WRITTEN EXERCISE:
Leaving out the pictures, retype the lines from the beginning of the listing through the line containing "return tag(o, label, cat, group, kind)".

ITEMS:
/---

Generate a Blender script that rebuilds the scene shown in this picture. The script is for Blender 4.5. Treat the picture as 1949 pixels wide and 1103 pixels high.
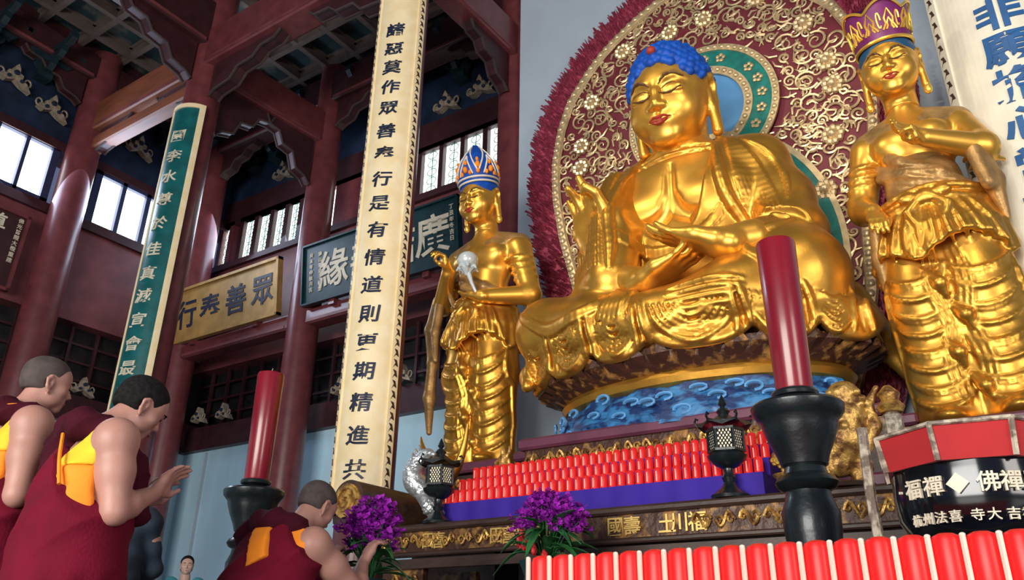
import bpy, math, random
import numpy as np
from math import sin, cos, tan, pi, radians, sqrt, atan2, hypot
from mathutils import Vector, Matrix, Euler
for o in list(bpy.data.objects): bpy.data.objects.remove(o)
SC = bpy.context.scene
COL = SC.collection
# ---------------------------------------------------------------- helpers
def mesh_obj(name, verts, faces, mat=None, parent=None, smooth=False, loc=(0,0,0), rot=(0,0,0), mats=None, midx=None):
    me = bpy.data.meshes.new(name)
    verts = np.asarray(verts, dtype=np.float32).reshape(-1, 3)
    if isinstance(faces, np.ndarray):
        nf, k = faces.shape
        me.vertices.add(len(verts)); me.vertices.foreach_set('co', verts.ravel())
        me.loops.add(nf*k); me.loops.foreach_set('vertex_index', faces.ravel().astype(np.int32))
        me.polygons.add(nf)
        me.polygons.foreach_set('loop_start', np.arange(0, nf*k, k, dtype=np.int32))
        me.polygons.foreach_set('loop_total', np.full(nf, k, dtype=np.int32))
        me.update(calc_edges=True)
    else:
        me.from_pydata([tuple(map(float, v)) for v in verts], [], faces); me.update()
    o = bpy.data.objects.new(name, me); COL.objects.link(o)
    for m in (mats or ([mat] if mat else [])): me.materials.append(m)
    if midx is not None: me.polygons.foreach_set('material_index', np.asarray(midx, dtype=np.int32))
    if smooth: me.polygons.foreach_set('use_smooth', np.ones(len(me.polygons), dtype=bool))
    o.location = loc; o.rotation_euler = rot
    if parent is not None: o.parent = parent
    return o

def tag(o, label=None, cat=None, group=None, kind=None):
    if label: o['label'] = label
    if cat: o['category'] = cat
    if group: o['group'] = group
    if kind: o['kind'] = kind
    return o

def thing(name, label, cat, loc=(0,0,0), rz=0, group=None, kind=None):
    o = bpy.data.objects.new(name, None); COL.objects.link(o)
    o.empty_display_size = .1
    o.location = loc; o.rotation_euler = (0,0,rz)
    return tag(o, label, cat, group, kind)

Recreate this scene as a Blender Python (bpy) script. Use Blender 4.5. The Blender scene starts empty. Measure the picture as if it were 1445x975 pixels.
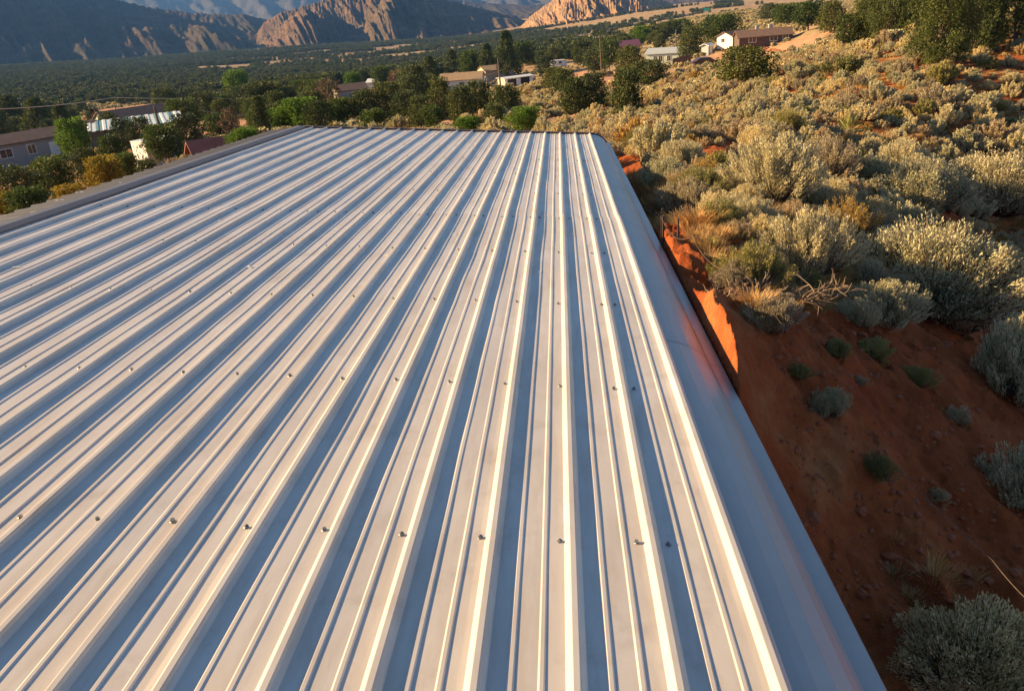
import bpy, math, random
import numpy as np
from mathutils import Matrix, Vector
random.seed(7); rng = np.random.default_rng(7)
SC = bpy.context.scene
COL = SC.collection

# ------------------------------------------------------------------ camera
F = 1150.; CX, CY = 722.5, 487.5          # focal length and centre in photo pixels
CAMH = 6.0; HROOF = 1.807
def nrm(v):
    v = np.array(v, float); return v/np.linalg.norm(v)
def frames(hy=5., hs=-.0875, vy=57., vx=787., rs=.018):
    r = nrm([(vx-CX)/F, (vy-CY)/F, 1]); l = np.array([1, rs, 0.])
    n = nrm(np.cross(r, l)); n = n if n[1] < 0 else -n
    h = np.array([0, (hy-CY)/F, 1]); u = nrm(np.cross(h, [1, hs, 0.])); u = u if u[1] < 0 else -u
    Y = nrm(r-np.dot(r, u)*u); X = np.cross(Y, u)
    W = np.array([X, Y, u])
    return W, W@n, W@r
W, RN, RY = frames()                       # camera-to-world, roof normal, rib direction
RX = np.cross(RY, RN)                      # across the roof, to the right
C0 = np.array([0, 0, CAMH]); FOOT = C0-HROOF*RN
def ray(px, py): return W@nrm([(px-CX)/F, (py-CY)/F, 1])
cd = bpy.data.cameras.new('camera'); cam = bpy.data.objects.new('camera', cd); COL.objects.link(cam)
cd.sensor_width = 36; cd.lens = 36*F/1445; cd.clip_end = 60000; cd.clip_start = .05
M = np.eye(4); M[:3, 0] = W[:, 0]; M[:3, 1] = -W[:, 1]; M[:3, 2] = -W[:, 2]; M[:3, 3] = C0
cam.matrix_world = Matrix(M.tolist()); SC.camera = cam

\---

FULL RESPONSE:
Generate a Blender script that rebuilds the scene shown in this picture. The script is for Blender 4.5. Treat the picture as 1949 pixels wide and 1103 pixels high.
import bpy, math, random
import numpy as np
from math import sin, cos, tan, pi, radians, sqrt, atan2, hypot
from mathutils import Vector, Matrix, Euler
for o in list(bpy.data.objects): bpy.data.objects.remove(o)
SC = bpy.context.scene
COL = SC.collection
# ---------------------------------------------------------------- helpers
def mesh_obj(name, verts, faces, mat=None, parent=None, smooth=False, loc=(0,0,0), rot=(0,0,0), mats=None, midx=None):
    me = bpy.data.meshes.new(name)
    verts = np.asarray(verts, dtype=np.float32).reshape(-1, 3)
    if isinstance(faces, np.ndarray):
        nf, k = faces.shape
        me.vertices.add(len(verts)); me.vertices.foreach_set('co', verts.ravel())
        me.loops.add(nf*k); me.loops.foreach_set('vertex_index', faces.ravel().astype(np.int32))
        me.polygons.add(nf)
        me.polygons.foreach_set('loop_start', np.arange(0, nf*k, k, dtype=np.int32))
        me.polygons.foreach_set('loop_total', np.full(nf, k, dtype=np.int32))
        me.update(calc_edges=True)
    else:
        me.from_pydata([tuple(map(float, v)) for v in verts], [], faces); me.update()
    o = bpy.data.objects.new(name, me); COL.objects.link(o)
    for m in (mats or ([mat] if mat else [])): me.materials.append(m)
    if midx is not None: me.polygons.foreach_set('material_index', np.asarray(midx, dtype=np.int32))
    if smooth: me.polygons.foreach_set('use_smooth', np.ones(len(me.polygons), dtype=bool))
    o.location = loc; o.rotation_euler = rot
    if parent is not None: o.parent = parent
    return o

def tag(o, label=None, cat=None, group=None, kind=None):
    if label: o['label'] = label
    if cat: o['category'] = cat
    if group: o['group'] = group
    if kind: o['kind'] = kind
    return o

def thing(name, label, cat, loc=(0,0,0), rz=0, group=None, kind=None):
    o = bpy.data.objects.new(name, None); COL.objects.link(o)
    o.empty_display_size = .1
    o.location = loc; o.rotation_euler = (0,0,rz)
    return tag(o, label, cat, group, kind)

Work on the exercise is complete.